According to Ko Chuan Zhen, co-founder and executive director of solar installation company Plus Solar Systems Sdn Bhd, companies that want to benefit from tax and cost savings can just purchase the solar panels outright and obtain financing from banks. “They will have direct ownership of the solar panels. Even though they are taking a loan to own the asset, they qualify for a tax incentive from Malaysian Investment Development Authority for investing in green technology, which only applies to companies that own the asset,” he says.

Companies that prefer not to own the solar panels or benefit from corporate tax savings could go for the PPA model, he adds. “The concept is that the asset will be owned by the solar company, which rents their roof. We will sign a private PPA with them for a number of years, depending on how we negotiate the contract.”

Solar panel installation companies will have to carefully negotiate and select their clients, however, as it could be a long-term contract that spans decades. That is why it currently makes more sense for them to serve industrial or commercial clients, says Ko. “For residential segments, I think the payback from investments is not really there yet as the collection of payments will be more uncertain compared with companies.”

Bong agrees. The solar leasing concept is still new in the country, so companies like his will have to be careful in selecting clients. But he believes that eventually, solar leasing options will be available to domestic consumers too.

By next month, SEDA will have a directory of solar lessors or investors.

 

Trading environmental attributes

The trading of RECs is currently targeted at large companies.
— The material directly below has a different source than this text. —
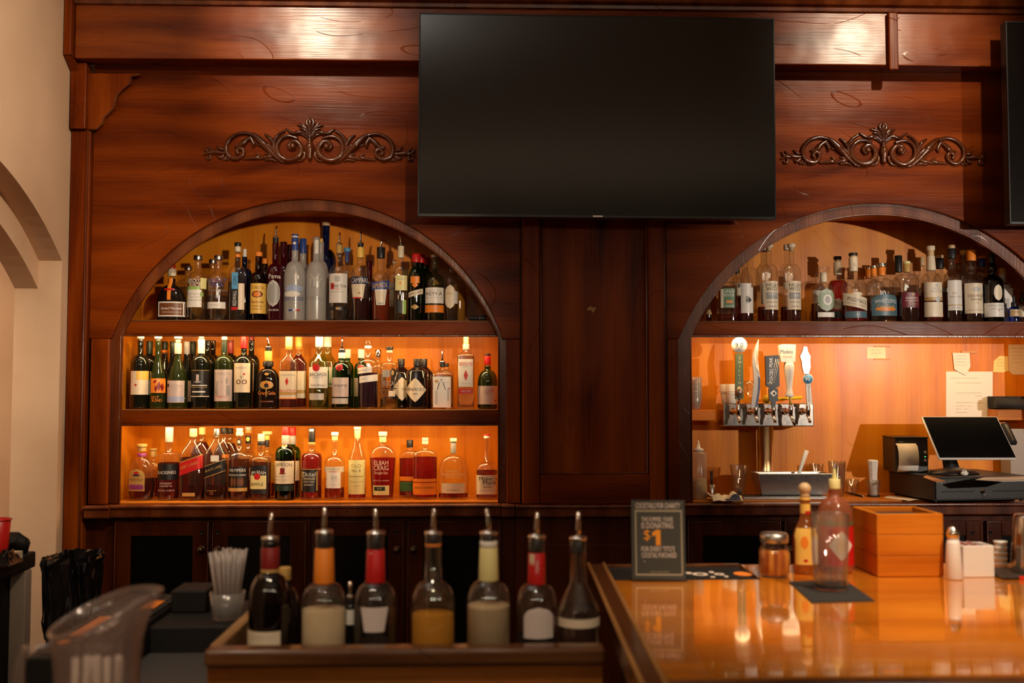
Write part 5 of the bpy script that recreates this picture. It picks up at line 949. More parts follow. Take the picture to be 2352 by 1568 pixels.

These are issued when 1MWh of electricity is generated by a renewable source of energy and delivered to the electricity grid.

In the REC market, which is available in the US and Europe, solar PV owners can sell their environmental attributes (EA) — the electricity generated from renewable energy — to a buyer, which are usually corporates that wish to power their premises with clean energy.

Similar trades can be done locally soon. Chen says this would particularly appeal to companies that are part of the global RE100 initiative, where 100 multinational businesses have committed to source 100% of their global electricity consumption from renewable sources by a specified year. The IKEA group and AEON are among these 100 companies.

“This will bring an additional channel of revenue for the PV owners. The corporate buyers of RECs will be the companies that ascribe to the RE100 sustainability framework,” says Chen.

The way one can sell the EAs is by being verified by a third party, such as SEDA, which was appointed by US-based technology service provider for sustainable energy APX Inc as the authorised verifier of the Tradable Instrument for Global Renewables (TIGR) Registry. After verification, companies can put their EAs up for trading in the REC registry platforms. Currently, there are two global platforms for the REC market — the I-REC and the TIGR registries.

It may be more difficult for domestic or individual REC providers to sell their EAs due to their relatively smaller size, but there could exist traders in the market who can package their RECs together. “Alternatively, a trader can aggregate the RECs generated by individuals to be sold to corporates,” says Chen.

The prices in the market will be determined by the supply and demand, type of renewable energy and age of the RECs. For example, those that are more than two years old may not be as valuable, according to Chen. The distance between the buyer and the REC provider also matters because some buyers require the provider to be in the same grid jurisdiction.

“Many companies are aware of the need for compliance with environmental, social and governance principles, but they are not aware that they can tap the REC market for that purpose. Then, the supply chain needs to be there as well, which are the small and medium enterprises,” says Chen.

“It is still a new market in Malaysia. Nevertheless, with more corporates facing international obligations to be environmentally conscious, RECs will be an affordable way for them to achieve their climate goals.”